HT: Turning back to you and what you’re working on, any other books in the hopper? You always seem to have something cooking.

JD: Voyageur came to Greg and me, and asked would you guys consider doing a book on the Beatles and Rolling Stones? Like, where you play, who’s cooler, the Beatles or the Stones. That could be fun. The Stones are cooler, let’s face it, but I wouldn’t scoff at McCartney. And even when we probably both think Exile On Main Street is the better double album than the White Album, we both think so for different reasons. It’ll be a fun, quick book.

I don’t know what I’d do next, maybe I’ll write something bitchy about the death of criticism and journalism. But really, as hard is this is to believe, I’m an optimist. I do think things are going to shake out. And going back to earlier, you gotta hand it to Ryan [Schreiber, the founder] and Pitchfork. It’s the most successful start-up of its kind since Rolling Stone in the ’60s, and it is so because it’s not compromised. It’s guys in their basement — still — rather than Jann Wenner saying we shall not diss Columbia Records.

HT: I’d be remiss if I didn’t ask you about your favorite music of 2009. Seeing as we’re getting into that all important “best of the year” period, well, what’s been good?

JD: I love that Ida Maria album. I think that’s just tremendous. She blew my mind in the midst of that corporate suckfest that is Lollapalooza. I’m just a sucker for rampant expressions of female sexuality that aren’t coming from a female who’s wanting to sell herself sexually. She’s a real person. I love that record, even above and beyond Perez Hilton liking it. Talk about wanting to hate something because he likes it, but I saw her and she was great. That’s tops, probably. But it’s been a slow year. I really like the Animal Collective record, but lord do they suck shit live. They gotta lay of the drugs or whatever. It’s like, you guys made the year’s “Pet Sounds” and you’re going up there and jerking off for us. If I had a list in front of me I’d probably mention others, that’s why I gotta write it all down. Ida Maria I’d say is there.
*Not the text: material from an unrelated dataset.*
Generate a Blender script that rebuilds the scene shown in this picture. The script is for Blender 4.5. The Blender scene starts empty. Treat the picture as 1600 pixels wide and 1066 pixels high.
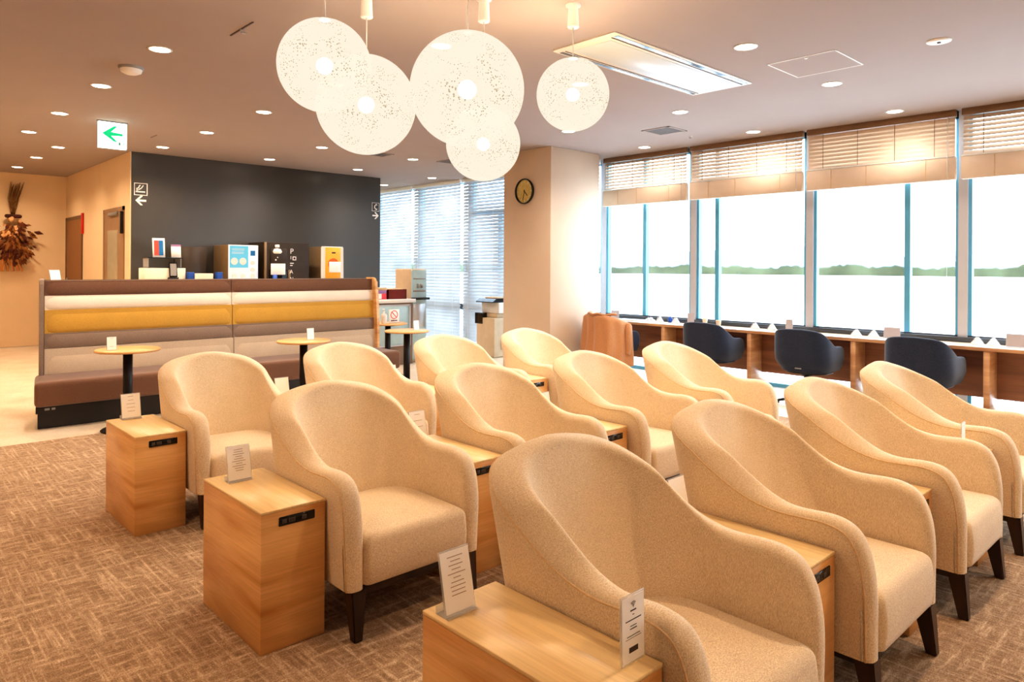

HT: One thing that’s unique to you and a few others is that you spent a lot of time giving space and attention to local bands, and your Demo2Dero feature is a really interesting catalog of up-and-comers from the Chicago area. That seems hugely important, and many metro columnists don’t do that for local bands.

JD: It’s writ large in journalism: if newspapers are to survive, it’s about the local community. Having grown up in New York and lived in Minneapolis, I understand communities that feed off of music and other arts. Chicago’s this incredibly vibrant artistic community — there’s so much happening that’s bubbling beneath the surface. If you’re a critic, the reason your picture is in the paper isn’t for ego, it’s so you’re a part of that community. Nine out of 10 things I get suck, but that’s because it’s easier than any point in history to record and distribute your own music. You can find things on Web sites that 10 people have listened to, and they can be extraordinary.

I don’t know why more people don’t do that, I really don’t. Many cities have that. Chapel Hill, NC, might have 100 better bubbling-under bands than even New York. It’s worth listening, at least for a two-graf column once a week. That’s a choice. I have to write about Mariah Carey. Why? It’s news. If people are going to talk about something, it’s news. If U2 comes to town and you have a sell-out, that’s news. Twenty-thounsad people gathering together to do something is news. But so is what’s happening at [Chicago club] Reggie’s for five people. You cover both of them.